YOUR GOAL >>
Would you print the material exactly, starting at its first line and ending at the line holding "COL = scene.collection"?

RECORDED DATA >>
════════════════

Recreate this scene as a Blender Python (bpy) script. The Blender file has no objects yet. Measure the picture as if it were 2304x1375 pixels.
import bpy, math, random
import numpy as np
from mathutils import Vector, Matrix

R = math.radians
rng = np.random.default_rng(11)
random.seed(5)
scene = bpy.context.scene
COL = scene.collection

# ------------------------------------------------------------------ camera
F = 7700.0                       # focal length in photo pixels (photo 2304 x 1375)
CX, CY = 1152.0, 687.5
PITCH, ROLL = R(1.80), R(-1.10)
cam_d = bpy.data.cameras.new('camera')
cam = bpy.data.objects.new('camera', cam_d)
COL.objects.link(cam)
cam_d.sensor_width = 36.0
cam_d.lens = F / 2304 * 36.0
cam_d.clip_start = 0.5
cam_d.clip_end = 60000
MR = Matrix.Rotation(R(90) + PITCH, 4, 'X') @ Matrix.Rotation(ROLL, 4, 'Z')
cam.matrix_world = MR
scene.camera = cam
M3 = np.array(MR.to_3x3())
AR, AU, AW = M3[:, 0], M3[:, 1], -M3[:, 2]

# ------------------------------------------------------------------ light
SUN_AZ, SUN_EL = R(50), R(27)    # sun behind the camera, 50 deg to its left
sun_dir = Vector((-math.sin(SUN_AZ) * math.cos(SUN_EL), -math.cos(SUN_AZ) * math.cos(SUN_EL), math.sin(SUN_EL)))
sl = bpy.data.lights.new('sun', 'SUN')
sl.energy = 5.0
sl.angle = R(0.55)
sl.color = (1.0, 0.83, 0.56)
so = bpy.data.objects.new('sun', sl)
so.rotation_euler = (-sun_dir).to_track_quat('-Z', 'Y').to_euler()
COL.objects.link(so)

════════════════

TASK OUTPUT >>
Recreate this scene as a Blender Python (bpy) script. The Blender file has no objects yet. Measure the picture as if it were 2304x1375 pixels.
import bpy, math, random
import numpy as np
from mathutils import Vector, Matrix

R = math.radians
rng = np.random.default_rng(11)
random.seed(5)
scene = bpy.context.scene
COL = scene.collection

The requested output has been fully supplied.